Vojin Susa, defence witness at Goran Hadzic trialVojin Susa, defence witness at Goran Hadzic trial

The prosecution continued cross-examining Vojin Susa, former justice minister in the SAO Eastern Slavonia and the Republic of Serbian Krajina. The prosecutor contested the witness’s claims that Goran Hadzic’s government had ‘limited’ jurisdiction. In the state of an imminent threat of war, the army had powers vested in it by the laws in force at the time.

Prosecutor Matthew Olmsted told the witness he had studied the Yugoslav Law on Military Courts, but he had not found any provisions extending the army’s jurisdiction during the state of an imminent threat of war. The prosecutor quoted various articles of the law, suggesting that the military courts had jurisdiction only over crimes against the state or military forces, regardless of whether they were committed by military personnel or civilians. Consequently, Croatian prisoners of war were under the jurisdiction of military courts. However, there were exceptions, the prosecutor noted: civilian courts had jurisdiction if civilians and military personnel committed crimes as co-perpetrators. Susa explained that military investigative bodies handled all crimes committed in the territory of Eastern Slavonia.

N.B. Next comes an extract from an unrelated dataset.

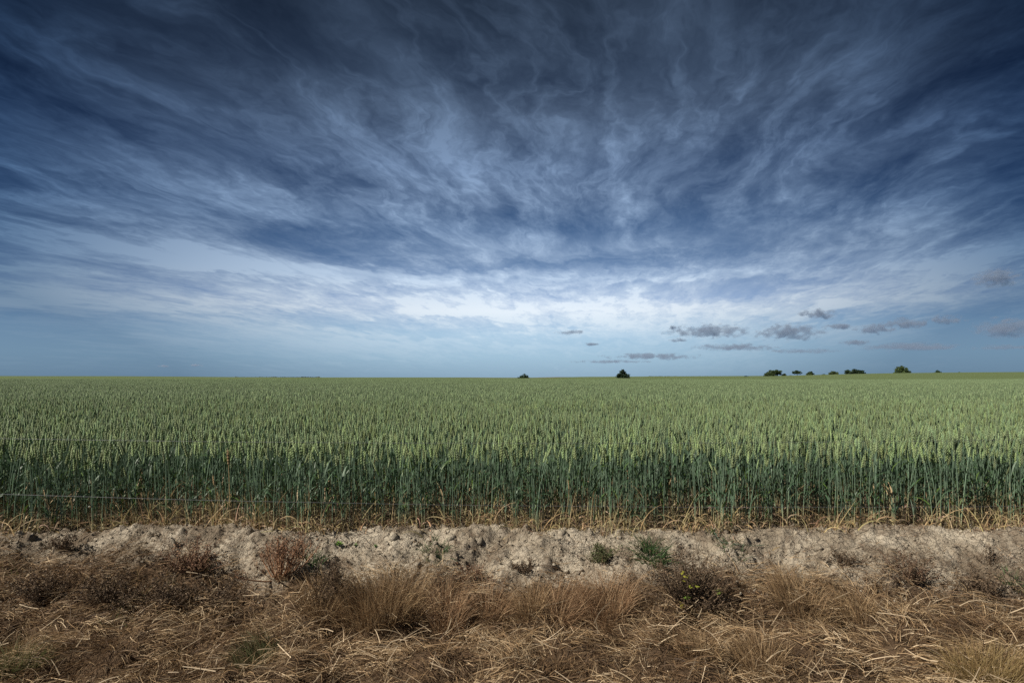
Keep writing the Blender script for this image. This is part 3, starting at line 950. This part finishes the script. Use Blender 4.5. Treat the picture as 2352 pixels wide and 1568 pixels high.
def weed(name, px0, px1, py_base, py_top, label, nstem, nleaf, stemc, leafc, lean=(0, 0), arch=0.9, leaf=0.010, group=None, extra=None, twigs=7, rad=0.0034):
    """branching dead weed: arching stems from one root, side twigs, small dry heads"""
    x0, y0, z0 = spot((px0 + px1) / 2, py_base)
    hw = (px1 - px0) / 2 / FPX * y0; H = (py_base - py_top) / FPX * y0
    root = empty(name, (x0, y0, z0))
    tag(root, label, 'weed', group)
    gs, gt, gl = Geo(), Geo(), Geo()
    nstem, nleaf = int(nstem * 1.5), int(nleaf * 2.2)
    tips = []
    for k in range(nstem):
        f = rng.normal(0, 0.55); fy_ = rng.normal(0, 0.6)
        hh = H * (rng.uniform(0.22, 1.08) if arch > 0.9 else rng.uniform(0.6, 1.0)) * math.sqrt(max(0.25, 1 - 0.45 * f * f))
        t = np.linspace(0, 1, 7)
        px = (f * hw * 0.85 + lean[0] * H) * t ** arch + rng.normal(0, 0.006, 7) * t + f * hw * 0.1
        py = (fy_ * min(hw, 0.25) * 0.7 + lean[1] * H) * t ** arch + rng.normal(0, 0.006, 7) * t
        p = np.stack([px, py, hh * t ** 1.1 - 0.01], 1)
        c = np.asarray(stemc) * rng.uniform(0.7, 1.3)
        tube(gs, p, np.linspace(rad, rad * 0.4, 7) * rng.uniform(0.8, 1.3), 4, c)
        for q in range(twigs):
            tt = rng.uniform(0.35 if arch > 0.9 else 0.62, 1.0); b = np.array([np.interp(tt, t, p[:, i]) for i in range(3)])
            e = ribbons(gt, b[None], rng.uniform(0, 6.28), R(rng.uniform(30, 80)), R(rng.uniform(10, 80)), H * rng.uniform(0.12, 0.32), 0.0022, 3, c, c * 0.9)
            tips.append(e[0])
    tips = np.concatenate(tips)
    m = nleaf
    b = tips[rng.integers(0, len(tips), m)] + rng.normal(0, 0.008, (m, 3))
    pal = np.asarray(leafc); c = pal[rng.integers(0, len(pal), m)] * rng.uniform(0.6, 1.3, (m, 1))
    ribbons(gl, b, rng.uniform(0, 6.28, m), rng.uniform(-0.6, 1.4, m), rng.uniform(-1.2, 1.0, m), rng.uniform(0.6, 1.6, m) * leaf, rng.uniform(0.5, 1.0, m) * leaf, 2, c, c, taper=0.6)
    for nm, gg in (('stems', gs), ('twigs', gt), ('seed_heads', gl)):
        link(nm, gg.mesh(nm, M_TWIG), root)['kind'] = 'stuff'
    if extra:
        for (px, py, w, cc) in extra:
            ge = Geo(); n = 9
            bx = (px - CX) / FPX * (y0 - 0.17) - x0; bz = EYE - (py - HY) / FPX * (y0 - 0.17) - z0
            bb = np.array([bx, -0.17, bz]) + rng.normal(0, w * 0.6, (n, 3)) * np.array([0.7, 0.6, 1])
            ribbons(ge, bb, rng.uniform(0, 6.28, n), rng.uniform(-0.3, 0.9, n), rng.uniform(-0.8, 0.3, n), w * rng.uniform(0.7, 1.2, n), w * 0.6, 3, np.asarray(cc), np.asarray(cc) * 1.15, taper=0.9, twist=rng.uniform(-0.6, 0.6, n))
            link('leaves', ge.mesh('leaves', M_GREEN), root)['kind'] = 'stuff'
    return root


RED = (0.33, 0.185, 0.105); GREY = (0.13, 0.092, 0.06)
HD = [[0.105, 0.073, 0.047], [0.15, 0.105, 0.068], [0.07, 0.05, 0.035]]
HR = [[0.19, 0.105, 0.065], [0.13, 0.075, 0.05], [0.24, 0.15, 0.09]]
weed('dead_bush', 570, 715, 1334, 1238, 'reddish brown dead bush fanning up from one root on the pale bank', 30, 1000, RED, HR, lean=(0.22, 0), arch=0.75, twigs=8, rad=0.0052)
weed('dead_weed', 1478, 1690, 1402, 1272, 'large dark dead weed clump with a few yellow leaves, right of the middle', 80, 3000, GREY, HD, arch=1.0, leaf=0.010, group='dead weeds on the bank', twigs=7,
     extra=[(1572, 1322, 0.030, (0.30, 0.30, 0.04)), (1590, 1345, 0.026, (0.24, 0.26, 0.04)), (1580, 1372, 0.024, (0.12, 0.20, 0.03)), (1566, 1390, 0.018, (0.26, 0.24, 0.04)), (1650, 1360, 0.02, (0.14, 0.18, 0.04))])
for a in [
    (715, 800, 1395, 1285, 'dark seeded weed standing behind the left end of the brown grass', 26, 900),
    (365, 520, 1312, 1240, 'brown low weed spreading on the bank left of the reddish bush', 30, 1100),
    (20, 180, 1390, 1310, 'dark matted weed at the far left edge of the verge', 34, 1200),
    (160, 330, 1395, 1312, 'dark matted weed second from the left edge', 34, 1200),
    (300, 470, 1405, 1325, 'dark matted weed third from the left edge', 34, 1200),
    (430, 560, 1412, 1345, 'dark weed at the end of the left weed row beside bare soil', 24, 900),
    (1335, 1425, 1285, 1238, 'small greyish green weed at the lip of the bank', 22, 500),
    (1030, 1130, 1338, 1292, 'small brown weed on bare soil above the middle grass tuft', 16, 420),
    (1170, 1240, 1312, 1280, 'little dark weed on the bare soil in the middle', 12, 260),
    (2020, 2160, 1335, 1262, 'dark brown weed on the right part of the bank', 26, 900),
    (1890, 1990, 1292, 1250, 'faint brown weed high on the right part of the bank', 14, 350),
    (2180, 2330, 1375, 1300, 'dark weed low on the bank near the right edge', 26, 900),
    (100, 190, 1262, 1222, 'small dark weed high on the bank at the left', 14, 350),
    (2240, 2300, 1290, 1235, 'tiny twiggy weed high on the bank near the right edge', 9, 120),
]:
    gl_ = (1335 == a[0])
    weed('dead_weed', *a, (0.10, 0.10, 0.05) if gl_ else ((0.17, 0.10, 0.065) if a[0] in (365, 1030, 2020) else GREY), [[0.07, 0.09, 0.035], [0.12, 0.11, 0.06]] if gl_ else (HR if a[0] in (365, 1030) else HD), group='dead weeds on the bank', arch=1.0)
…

The prosecutor went on to show several documents which indicate that military courts didn’t institute criminal proceedings against local Serbs in the SAO SBZS for crimes against non-Serb civilians, except in a handful of cases. Such proceedings were under the sole jurisdiction of the civilian judiciary. Susa replied that the claim was ‘incorrect, rough and untrue’.

In a bid to highlight the ‘priorities’ of the judiciary in the SAO Slavonia, Baranja and Western Srem, the prosecutor presented a memorandum dated 21 November 1991, demanding the submission of documents about the ‘genocide against the Serb nation’. According to the prosecutor, the courts in SBZS and RSK issued indictments for the crime of genocide but only against non-Serbs, as evidenced by a series of documents from the Vukovar public prosecutor’s office. Susa claimed that ‘more indictments were issued against Serbs for crimes against Croats than vice versa’. Also, the witness added that he was ‘not aware if any indictments for genocide were issued at all’.

The prosecutor also showed a letter sent by the witness to the 1st Military District Command on 27 November 1991, indicating that military courts had jurisdiction over persons who committed crimes against the armed forces but not over the perpetrators from Vukovar who were detained in Sremska Mitrovica for crimes against civilians. This, the prosecutor stressed, was the government’s official view. The witness reluctantly agreed. Finally, the prosecutor put it to the witness that the judiciary bodies of the SBZS could have applied the same formula to Serbs who committed crimes against civilians. Susa accepted the suggestion, but insisted that the bodies had jurisdiction over all those who ‘didn’t wear uniforms, weren’t members of the Territorial Defense and were not subordinated to the JNA’. ‘The army arrested and prosecuted them and it decided on the jurisdiction’, the witness concluded. Hadzic’s justice minister continues his evidence on Monday.